§ **Task statement**:
Leave the pictures out, and retype all of the material exactly as written.

§ **Data block**:

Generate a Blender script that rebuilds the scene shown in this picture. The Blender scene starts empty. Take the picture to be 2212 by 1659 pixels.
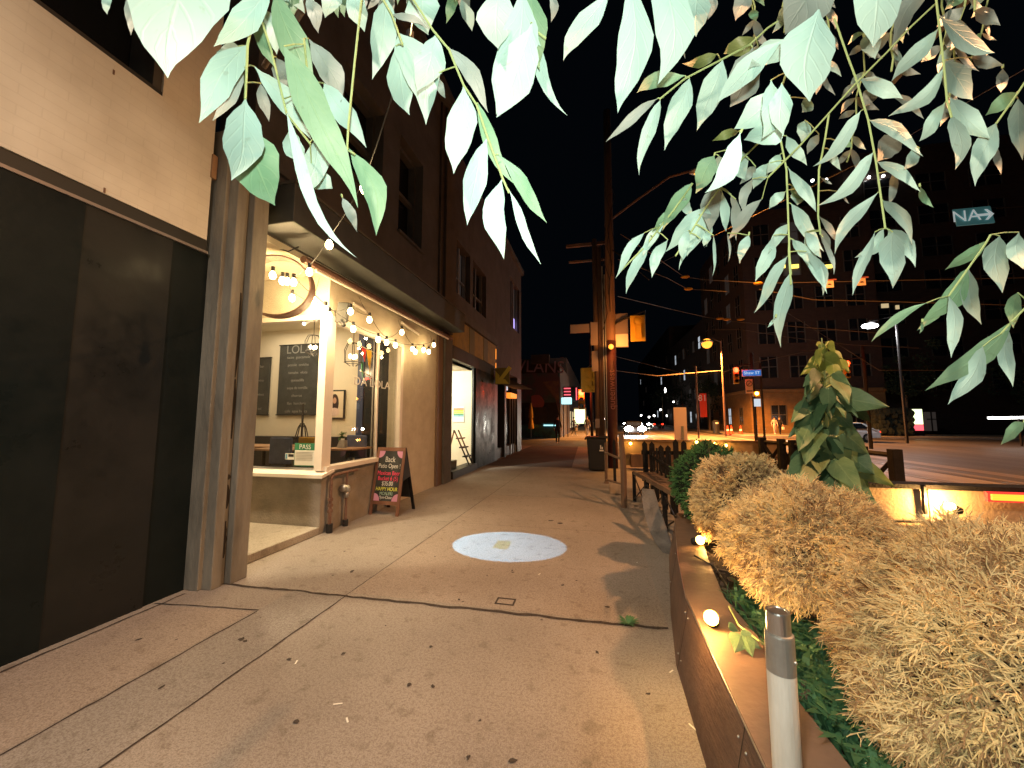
import bpy, bmesh, math, random
from mathutils import Vector, Matrix
R=random.Random(7)
sc=bpy.context.scene
COL=sc.collection
# ------------------------------------------------------------------ camera
F=820.;CX=1106.;CY=829.5;H=1.6
YAW=math.radians(12.596);PITCH=math.radians(5.226)
cam=bpy.data.cameras.new('camera');camo=bpy.data.objects.new('camera',cam);COL.objects.link(camo)
cam.sensor_width=36;cam.lens=36*F/2212.;cam.clip_start=.02;cam.clip_end=600
camo.location=(0,0,H);camo.rotation_euler=(math.pi/2+PITCH,0,YAW);sc.camera=camo
fw=Vector((-math.sin(YAW)*math.cos(PITCH),math.cos(YAW)*math.cos(PITCH),math.sin(PITCH)))
rt=Vector((math.cos(YAW),math.sin(YAW),0));up=rt.cross(fw)
def ray(px,py): return fw*F+rt*(px-CX)-up*(py-CY)
O=Vector((0,0,H))
def gp(px,py,z=0): d=ray(px,py);return O+d*((z-H)/d.z)
def xp(px,py,x): d=ray(px,py);return O+d*(x/d.x)
def yp(px,py,y): d=ray(px,py);return O+d*(y/d.y)
def dp(px,py,d): return O+ray(px,py)/F*d
# ------------------------------------------------------------------ world, exposure
w=bpy.data.worlds.new('World');sc.world=w;w.use_nodes=True
nt=w.node_tree;bg=nt.nodes['Background']
sky=nt.nodes.new('ShaderNodeTexSky');sky.sky_type='NISHITA';sky.sun_disc=False
sky.sun_elevation=math.radians(-9);sky.sun_rotation=math.radians(200)
ad=nt.nodes.new('ShaderNodeMix');ad.data_type='RGBA';ad.blend_type='ADD';ad.inputs[0].default_value=1;nt.links.new(sky.outputs[0],ad.inputs[6]);ad.inputs[7].default_value=(.016,.026,.042,1);nt.links.new(ad.outputs[2],bg.inputs[0]);bg.inputs[1].default_value=.05
sc.view_settings.view_transform='Standard';sc.view_settings.look='None'
sc.view_settings.exposure=0;sc.view_settings.gamma=1
cy=sc.cycles;cy.max_bounces=6;cy.diffuse_bounces=3;cy.glossy_bounces=3;cy.transmission_bounces=4;cy.transparent_max_bounces=8
cy.sample_clamp_indirect=3;cy.use_light_tree=True;cy.caustics_reflective=False;cy.caustics_refractive=False
cy.use_denoising=True
# ------------------------------------------------------------------ lights not tied to a modelled lamp
def light(name,typ,loc,power,col,size=.1,parent=None,rot=None,**k):
    l=bpy.data.lights.new(name,typ);l.energy=power;l.color=col
    if typ in('POINT','SPOT'): l.shadow_soft_size=size
    if typ=='AREA': l.size=size
    for a,b in k.items(): setattr(l,a,b)
    o=bpy.data.objects.new(name,l);COL.objects.link(o);o.location=loc
    if parent is not None: o.parent=parent;o.location=Vector(loc)-wloc(parent)
    if rot is not None: o.rotation_euler=rot
    return o
DOWN=dict(spot_size=math.radians(146),spot_blend=.5)
def wloc(o):
    v=Vector(o.location)
    while o.parent: o=o.parent;v+=Vector(o.location)
    return v
SOD=(1,.36,.07);WARM=(1,.70,.34);PINKW=(1,.47,.19)
light('street_lamp_overhead','SPOT',(6.7,2.6,8.6),4250,PINKW,.08,rot=(0,math.radians(7),0),spot_size=math.radians(142),spot_blend=.75)        # lamp standing just right of the frame
light('street_lamp_behind','SPOT',(-1.6,-2.6,6.4),1400,(1,.84,.68),.3,rot=(0,0,0),spot_size=math.radians(150),spot_blend=.6)    # lamp behind the photographer
light('camera_flash','POINT',(.02,-.05,1.66),50,(.84,1,.92),.012)
# ------------------------------------------------------------------ materials
M={}
def mat(name,c,r=.8,c2=None,sc_=8,bump=0,bs=60,metal=0,emit=None,es=0,det=6,spec=.5,stretch=None,lo=.35,hi=.65):
    m=bpy.data.materials.new(name);m.use_nodes=True;t=m.node_tree;b=t.nodes['Principled BSDF']
    b.inputs['Roughness'].default_value=r;b.inputs['Metallic'].default_value=metal
    b.inputs['Specular IOR Level'].default_value=spec
    b.inputs['Base Color'].default_value=(*c,1)
    tc=t.nodes.new('ShaderNodeTexCoord');vec=tc.outputs['Object']
    if stretch:
        mp=t.nodes.new('ShaderNodeMapping');mp.inputs['Scale'].default_value=stretch;t.links.new(vec,mp.inputs[0]);vec=mp.outputs[0]
    if c2 is not None:
        n=t.nodes.new('ShaderNodeTexNoise');n.inputs['Scale'].default_value=sc_;n.inputs['Detail'].default_value=det;n.inputs['Roughness'].default_value=.65
        t.links.new(vec,n.inputs['Vector'])
        cr=t.nodes.new('ShaderNodeValToRGB');cr.color_ramp.elements[0].position=lo;cr.color_ramp.elements[1].position=hi
        cr.color_ramp.elements[0].color=(*c,1);cr.color_ramp.elements[1].color=(*c2,1)
        t.links.new(n.outputs['Fac'],cr.inputs[0]);t.links.new(cr.outputs[0],b.inputs['Base Color'])
    if bump:
        n2=t.nodes.new('ShaderNodeTexNoise');n2.inputs['Scale'].default_value=bs;n2.inputs['Detail'].default_value=5
        t.links.new(vec,n2.inputs['Vector'])
        bp=t.nodes.new('ShaderNodeBump');bp.inputs['Strength'].default_value=bump;bp.inputs['Distance'].default_value=.02
        t.links.new(n2.outputs['Fac'],bp.inputs['Height']);t.links.new(bp.outputs[0],b.inputs['Normal'])
    if emit: b.inputs['Emission Color'].default_value=(*emit,1);b.inputs['Emission Strength'].default_value=es
    M[name]=m;return m
def emis(name,c,s): return mat(name,(.02,.02,.02),.5,emit=c,es=s)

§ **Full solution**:
Generate a Blender script that rebuilds the scene shown in this picture. The Blender scene starts empty. Take the picture to be 2212 by 1659 pixels.
import bpy, bmesh, math, random
from mathutils import Vector, Matrix
R=random.Random(7)
sc=bpy.context.scene
COL=sc.collection
# ------------------------------------------------------------------ camera
F=820.;CX=1106.;CY=829.5;H=1.6
YAW=math.radians(12.596);PITCH=math.radians(5.226)
cam=bpy.data.cameras.new('camera');camo=bpy.data.objects.new('camera',cam);COL.objects.link(camo)
cam.sensor_width=36;cam.lens=36*F/2212.;cam.clip_start=.02;cam.clip_end=600
camo.location=(0,0,H);camo.rotation_euler=(math.pi/2+PITCH,0,YAW);sc.camera=camo
fw=Vector((-math.sin(YAW)*math.cos(PITCH),math.cos(YAW)*math.cos(PITCH),math.sin(PITCH)))
rt=Vector((math.cos(YAW),math.sin(YAW),0));up=rt.cross(fw)
def ray(px,py): return fw*F+rt*(px-CX)-up*(py-CY)
O=Vector((0,0,H))
def gp(px,py,z=0): d=ray(px,py);return O+d*((z-H)/d.z)
def xp(px,py,x): d=ray(px,py);return O+d*(x/d.x)
def yp(px,py,y): d=ray(px,py);return O+d*(y/d.y)
def dp(px,py,d): return O+ray(px,py)/F*d
# ------------------------------------------------------------------ world, exposure
w=bpy.data.worlds.new('World');sc.world=w;w.use_nodes=True
nt=w.node_tree;bg=nt.nodes['Background']
sky=nt.nodes.new('ShaderNodeTexSky');sky.sky_type='NISHITA';sky.sun_disc=False
sky.sun_elevation=math.radians(-9);sky.sun_rotation=math.radians(200)
ad=nt.nodes.new('ShaderNodeMix');ad.data_type='RGBA';ad.blend_type='ADD';ad.inputs[0].default_value=1;nt.links.new(sky.outputs[0],ad.inputs[6]);ad.inputs[7].default_value=(.016,.026,.042,1);nt.links.new(ad.outputs[2],bg.inputs[0]);bg.inputs[1].default_value=.05
sc.view_settings.view_transform='Standard';sc.view_settings.look='None'
sc.view_settings.exposure=0;sc.view_settings.gamma=1
cy=sc.cycles;cy.max_bounces=6;cy.diffuse_bounces=3;cy.glossy_bounces=3;cy.transmission_bounces=4;cy.transparent_max_bounces=8
cy.sample_clamp_indirect=3;cy.use_light_tree=True;cy.caustics_reflective=False;cy.caustics_refractive=False
cy.use_denoising=True
# ------------------------------------------------------------------ lights not tied to a modelled lamp
def light(name,typ,loc,power,col,size=.1,parent=None,rot=None,**k):
    l=bpy.data.lights.new(name,typ);l.energy=power;l.color=col
    if typ in('POINT','SPOT'): l.shadow_soft_size=size
    if typ=='AREA': l.size=size
    for a,b in k.items(): setattr(l,a,b)
    o=bpy.data.objects.new(name,l);COL.objects.link(o);o.location=loc
    if parent is not None: o.parent=parent;o.location=Vector(loc)-wloc(parent)
    if rot is not None: o.rotation_euler=rot
    return o
DOWN=dict(spot_size=math.radians(146),spot_blend=.5)
def wloc(o):
    v=Vector(o.location)
    while o.parent: o=o.parent;v+=Vector(o.location)
    return v
SOD=(1,.36,.07);WARM=(1,.70,.34);PINKW=(1,.47,.19)
light('street_lamp_overhead','SPOT',(6.7,2.6,8.6),4250,PINKW,.08,rot=(0,math.radians(7),0),spot_size=math.radians(142),spot_blend=.75)        # lamp standing just right of the frame
light('street_lamp_behind','SPOT',(-1.6,-2.6,6.4),1400,(1,.84,.68),.3,rot=(0,0,0),spot_size=math.radians(150),spot_blend=.6)    # lamp behind the photographer
light('camera_flash','POINT',(.02,-.05,1.66),50,(.84,1,.92),.012)
# ------------------------------------------------------------------ materials
M={}
def mat(name,c,r=.8,c2=None,sc_=8,bump=0,bs=60,metal=0,emit=None,es=0,det=6,spec=.5,stretch=None,lo=.35,hi=.65):
    m=bpy.data.materials.new(name);m.use_nodes=True;t=m.node_tree;b=t.nodes['Principled BSDF']
    b.inputs['Roughness'].default_value=r;b.inputs['Metallic'].default_value=metal
    b.inputs['Specular IOR Level'].default_value=spec
    b.inputs['Base Color'].default_value=(*c,1)
    tc=t.nodes.new('ShaderNodeTexCoord');vec=tc.outputs['Object']
    if stretch:
        mp=t.nodes.new('ShaderNodeMapping');mp.inputs['Scale'].default_value=stretch;t.links.new(vec,mp.inputs[0]);vec=mp.outputs[0]
    if c2 is not None:
        n=t.nodes.new('ShaderNodeTexNoise');n.inputs['Scale'].default_value=sc_;n.inputs['Detail'].default_value=det;n.inputs['Roughness'].default_value=.65
        t.links.new(vec,n.inputs['Vector'])
        cr=t.nodes.new('ShaderNodeValToRGB');cr.color_ramp.elements[0].position=lo;cr.color_ramp.elements[1].position=hi
        cr.color_ramp.elements[0].color=(*c,1);cr.color_ramp.elements[1].color=(*c2,1)
        t.links.new(n.outputs['Fac'],cr.inputs[0]);t.links.new(cr.outputs[0],b.inputs['Base Color'])
    if bump:
        n2=t.nodes.new('ShaderNodeTexNoise');n2.inputs['Scale'].default_value=bs;n2.inputs['Detail'].default_value=5
        t.links.new(vec,n2.inputs['Vector'])
        bp=t.nodes.new('ShaderNodeBump');bp.inputs['Strength'].default_value=bump;bp.inputs['Distance'].default_value=.02
        t.links.new(n2.outputs['Fac'],bp.inputs['Height']);t.links.new(bp.outputs[0],b.inputs['Normal'])
    if emit: b.inputs['Emission Color'].default_value=(*emit,1);b.inputs['Emission Strength'].default_value=es
    M[name]=m;return m
def emis(name,c,s): return mat(name,(.02,.02,.02),.5,emit=c,es=s)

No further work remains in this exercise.